Born in 1936, and raised in New Westminster, British Columbia, Daryl Hine studied classics and philosophy at McGill University in Montreal, and earned a Ph.D. in comparative literature at the University of Chicago. He was the editor of Poetry magazine from 1968 to 1978, and taught at the University of Chicago, Northwestern University and the University of Illinois at Chicago. As a poet, Hine was known for his learned wit, formal mastery, and cosmopolitan sensibility. He published eighteen volumes of poetry, several works of prose and verse drama, and five books of translations from ancient Greek and Latin poets. He was awarded a Guggenheim Fellowship in 1980, and a MacArthur Foundation Fellowship in 1986, among other awards. In 2010 he was a finalist for the Governor General’s Literary Award in Poetry.

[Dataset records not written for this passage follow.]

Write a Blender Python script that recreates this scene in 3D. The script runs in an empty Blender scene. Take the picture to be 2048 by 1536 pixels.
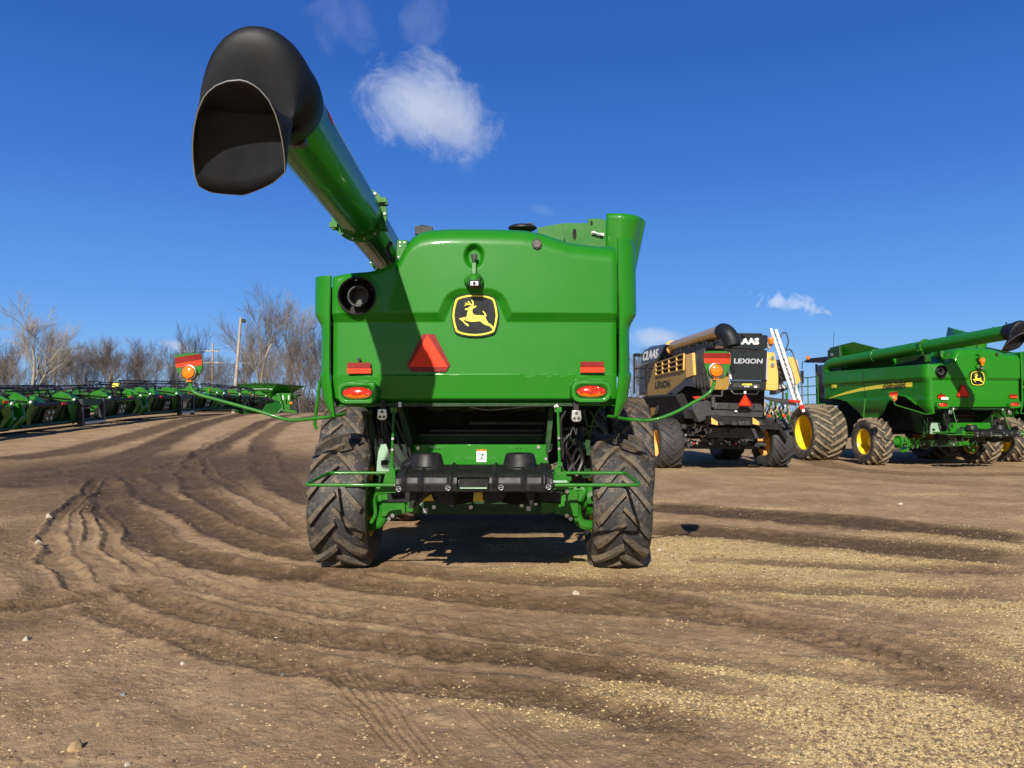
import bpy, math, random
import numpy as np
from mathutils import Vector, Matrix
random.seed(7); np.random.seed(7)
R = math.radians
SC = bpy.context.scene
COL = SC.collection
F = 1530.0; CAMH = 1.70; HOR = 822.0
TH = math.atan((HOR-768)/F)

# ------------------------------------------------------------------ helpers
def ray(px, py):
    u = (px-1024)/F; v = (768-py)/F
    c = math.cos(TH)-v*math.sin(TH); w = math.sin(TH)+v*math.cos(TH)
    return Vector((u/c, 1.0, w/c))
class Frame:
    """A machine's own frame: origin on the ground under it, yaw about z."""
    def __init__(s, x, y, z=0, yaw=0):
        s.o = Vector((x, y, z)); s.yaw = yaw; s.inv = Matrix.Rotation(-yaw, 3, 'Z')
    def hit(s, px, py, axis, val):
        o = s.inv @ (Vector((0, 0, CAMH))-s.o); d = s.inv @ ray(px, py)
        i = 'xyz'.index(axis); t = (val-o[i])/d[i]
        return o+d*t
    def root(s, name, label, cat, group=None):
        return thing(name, label, cat, s.o, s.yaw, group)
def thing(name, label, cat, loc=(0, 0, 0), yaw=0, group=None):
    o = bpy.data.objects.new(name, None); COL.objects.link(o)
    o.location = loc; o.rotation_euler = (0, 0, yaw); o.empty_display_size = .2
    o['label'] = label; o['category'] = cat
    if group: o['group'] = group
    return o
def tag(o, label=None, cat=None, group=None, kind=None):
    if label: o['label'] = label
    if cat: o['category'] = cat
    if group: o['group'] = group
    if kind: o['kind'] = kind
    return o
def copy_tree(o, parent=None):
    c = o.copy(); COL.objects.link(c); c.parent = parent
    for ch in list(o.children): copy_tree(ch, c)
    return c
SPLIT = set('bay_wall hydraulic_hose frame_plate hinge_lug deflector_vane flange_bolt lamp_lens cradle_bolt panel_bolt panel_hole bay_sheet cross_shaft link_bolt lynch_pin axle_bolt axle_tag knuckle_bolt tag mounting_hump guard_gap valve_block latch panel_slot wiring_loom window platform_rail hand_rail tube_band boom_stay ladder_rung cab_rail bright_fittings folding_auger sensor warning_decal side_stripe decal_figure camera_lens bolt'.split())
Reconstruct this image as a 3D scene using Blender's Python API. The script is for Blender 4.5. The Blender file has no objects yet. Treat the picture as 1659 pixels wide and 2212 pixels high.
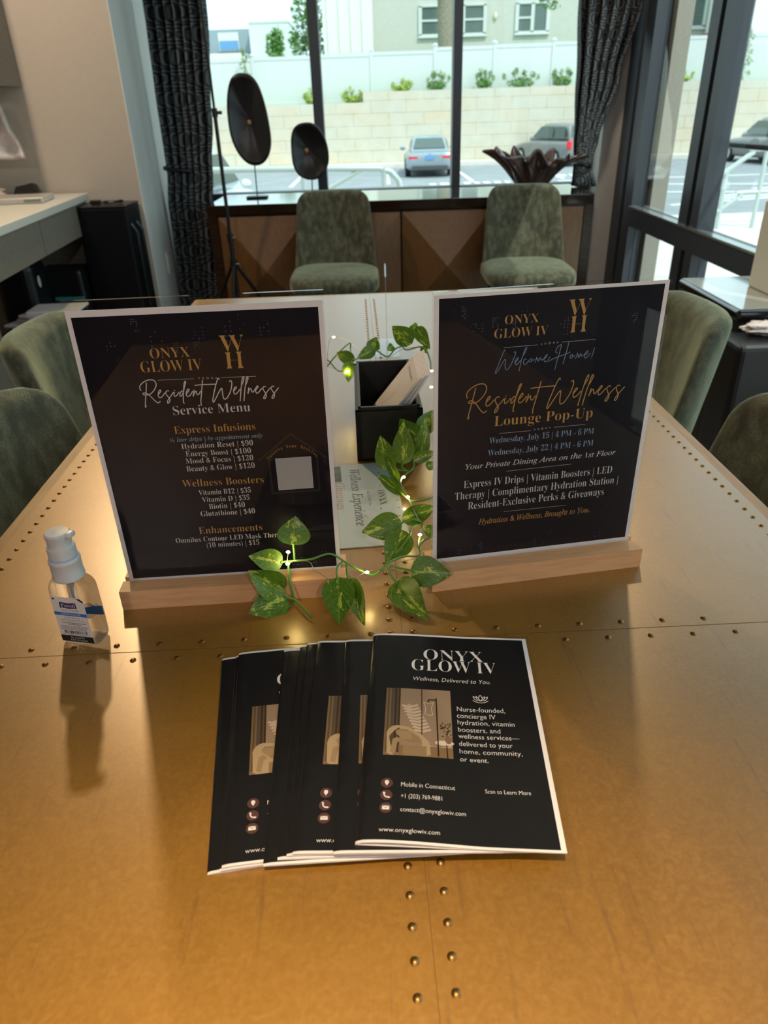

Hine died in 2012 in Evanston, Illinois, at the age of 76.

 

James Pollock is the author of Sailing to Babylon (Able Muse Press, 2012), which was a finalist for the Griffin Poetry Prize and the Governor General’s Literary Award in Poetry, runner-up for the Posner Poetry Book Award, and winner of an Outstanding Achievement Award in Poetry from the Wisconsin Library Association; and You Are Here: Essays on the Art of Poetry in Canada (The Porcupine’s Quill, 2012), a finalist for the ForeWord Reviews Book of the Year Award for a collection of essays. He grew up in Woodstock, Ontario, studied English literature and creative writing at York University in Toronto, and earned a Ph.D. in literature and creative writing from the University of Houston. He is a professor at Loras College in Dubuque, Iowa, where he teaches poetry writing, Canadian culture, and modern and contemporary American poetry. He lives with his wife and son in Madison, Wisconsin.